Let’s Talk! Bid ‘Trench Warfare’: Doing Six Weeks’ Work in Two

This story is available in French, Dutch and German too!

When a team member managing a multimillion dollar bid suddenly left the company, we discovered that the bid she assured us was ‘on track’, in fact, hadn’t even left the station…

As the longest standing bid team member, I was training a new recruit, who—unfortunately—had shared with us that she was dealing with very difficult personal circumstances.

Our team was doing our best to be supportive given the circumstances, but we were understaffed and overloaded, so this recruit was given a multi-million dollar bid to lead; the first of its kind across a significant geographic area, and across six of our company’s product portfolios.

Being aware that no one likes a micro-manager (and trying to not add to her stress), I focused on training her on our processes, giving her the tools and context she needed, and then I left her to it.

In our regular one-on-one check-ins, she told me the bid was on track and that she was on top of everything.

I trusted her.

Then, it came to light that she had lied about her personal issues (and a lot of other things as well), and she exited the company quick smart.

The day after her departure, still reeling from the whole experience, I opened the tender folders to see where she was up to.

Apart from what we had created together, every single document was empty.

I reached out to the bid team and got emails and phone calls back saying, ‘what bid?’

I felt sick.

I literally fled the building to a nearby park and hollowed out trenches in the grass while I paced, crying, swearing and muttering to myself, trying to work out what the next step was.

Not submitting a response was not an option.
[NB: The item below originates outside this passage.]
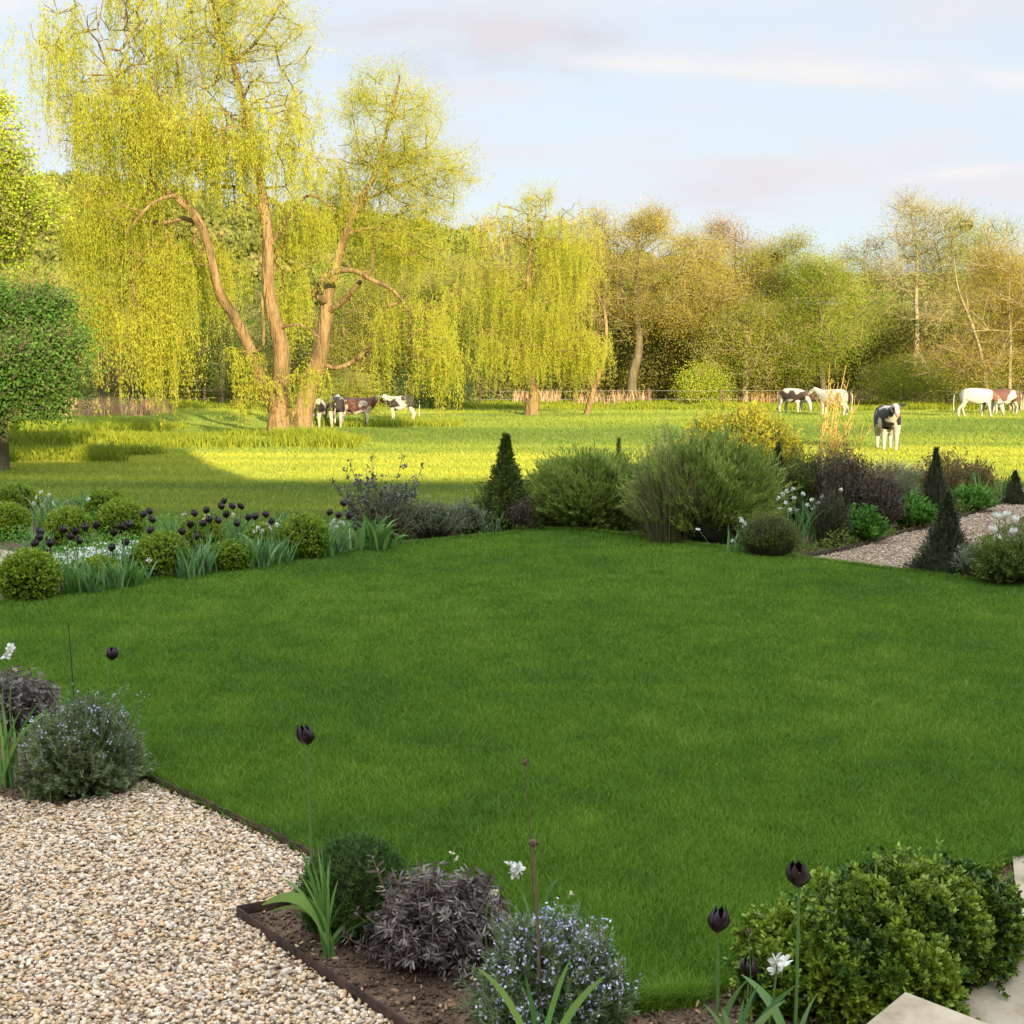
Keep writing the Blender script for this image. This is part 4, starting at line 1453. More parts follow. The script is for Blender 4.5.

Requesting an extension was not an option.

So, in consultation with my manager and the remaining team members, I switched 100% of my focus to this bid, starting from scratch to do six weeks’ work in only two.

During those two weeks, I remember crying with a colleague the day before submission, bitterly disappointed that the quality of our response was so far from the quality I usually pushed for, but also acknowledging that even having something to submit was an achievement.

I remember laughing deliriously with members of the bid team over take-away Mexican in the office at some ridiculous time of the morning.

I remember hugs and high-fives as one more document was moved from the ‘work in progress’ folder to the ‘finished’ folder.

When I hit ‘submit’ on our response, I once again fled to the park to deal with the intense release of emotion and stress that had built up over the two weeks.

In hindsight, there are two reasons why we succeeded at submitting a bid at all:

  • The relationships and knowledge I’d been lucky enough to build in the many years I’d been at the company meant we could go straight to focusing on the highest ROI content.
  • The rigorous processes, templates, libraries and checklists we had in place meant that I always knew what the next step was.

Lessons learned:

  1. While intense micromanagement is not the best way to lead people, blind trust definitely isn’t it either.
  2. We truly fall to the level of our systems, so build them well
  3. When you have to ask a dozen people with already full workloads to fill out a ginormous spreadsheet in two weeks because someone in your team didn’t do their job… it helps if they know you, and if they like you.

Ask me now if those two weeks of intense stress was ‘worth’ the millions of dollars in revenue the contract brought for the company… and I’ll say ‘no’.

But ask me if the friendships cemented and memories built while pulling off the impossible with a team of talented people who somehow still found ways to laugh every day and stay positive despite the stress of being in the ‘bid trenches’, and I’ll say ‘yes’.

No other job I know of requires such intense, simultaneous focus on process and minutia as well as the emotional capacity to effectively motivate a team of spend inordinate amounts of time doing things they don’t want to do.

The satisfaction of working with a team to deliver a result to be proud of is what keeps me coming back for more, trenches and all.